Good fonts cost money, and lots of it. Adobe Font Folio is $2600.00 for example. Fonts are not currently priced for use in a distributed format, although a few EULA’s do mention the use of embedding. Rather, they are licensed for use on a single computer, just like software. When you start talking about licensing fonts for use across the web, to hundreds of thousands of users, pricing becomes a much larger issue… or does it?

I think professional fonts will be cost-prohibitive for the average web design agency to license. As a result, I expect most designers to rely on free font alternatives. Thats a scary thought.
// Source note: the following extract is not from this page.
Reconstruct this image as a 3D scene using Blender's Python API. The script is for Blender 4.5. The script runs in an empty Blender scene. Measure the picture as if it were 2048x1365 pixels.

John Gruber, the Helvetica-addict, has had this to say:

The fonts you’re allowed to embed legally aren’t worth using; the fonts that are worth using aren’t embeddable.

John Gruber

Inevitability

This change is coming, there’s no combating it. It’s been released as a part of the CSS3 Roadmap using the @font-family attribute. In fact, it’s already been implemented by Safari 3.

About Josh Walsh

Josh Walsh is a Managing Partner at Designing Interactive. He's also an award winning designer, author and speaker on the topics of User Experience Design, User Interface Design and Usability Research. You can follow him on twitter at: @joshwalsh

4 Comments »

  1. Oh. Joy. :(

    October 9, 2007

  2. Ah, interesting perspective!

    Its true, that the freedom of font-choice will lead to many bad choices and many worse sites especially on the private/amateur level.

    But i don’t agree with your overall negative verdict – i like to rather see the possibility of improvements on the higher/pro-level websites and especially my new possibilities as a professional web designer/developer.

    Some counter-arguments:

    a)”web designers are not great at typography”:
    - at least where i work your “specialized labor” (very good concept indeed) wouldn’t really be comprimised. we already often enough get layout-screens from rather traditional designers (i.e. with typography-experience). they will be happy about the new options!

    b)”we use fonts that experienced typographers have put together for us”
    - uh, sort of. there is a grand total of like nine fonts/families of web-significance, half of which are good/ok to use for normal reading-text. those fonts were done by professionals but they are far from being “the definite best possible web-fonts”; we use them, because they are the only options period.

    For creative Headings, very small Text or for example handwriting-type there is no choice at all.

    the ability to finally make new usable web-fonts will certainly lead to many new and even free (think opensource programming) pro-level fonts for various uses.

    c) licensing
    This sadly is a problem. it exists, because the fonts once downloaded can’t be protected from other uses by the client.
    the lone fact that millions will see it (on a website) shouldn’t be a problem however, since you also can produce and distribute infinite print-products, from your one pc-license without additional fees.

    d) professional fonts will be cost-prohibitive
    - if they will be similarly costed to font-licenses for print, i don’t see why (professional) web-designers couldn’t afford what print-designers have for ages.

    also i expect the browsers to offer options like “no custom fonts” etc. so you can default to the usual webfonts if it gets all too bad.

    Hope, i didn’t sound too harsh :)

    Best Greetings,
    Wolfgang

    December 13, 2008

  3. @Wolfgang – Not harsh at all. In fact, I agree with you, mostly.

    The vast majority of all websites are still built by amateurs. The top websites have higher quality, and these websites will have extra flexibility in their designs while still taking the user experience into consideration.

    I fear the impact on small online businesses the most.

    December 13, 2008

  4. I tend to disagree here; the more tools proficient designers get the better and any tool the ignorent designers get; they will budge those up.

    However I recently ran into another issue, which makes an argument against implementing @font-face. When implementing this on a news-site where we had an .otf licensed to us, it turned out that the IE-variations were trying to make the http call to the font and of course couldn’t, thereby slowing down performance for these browsers. Which made us decide to pull this feature.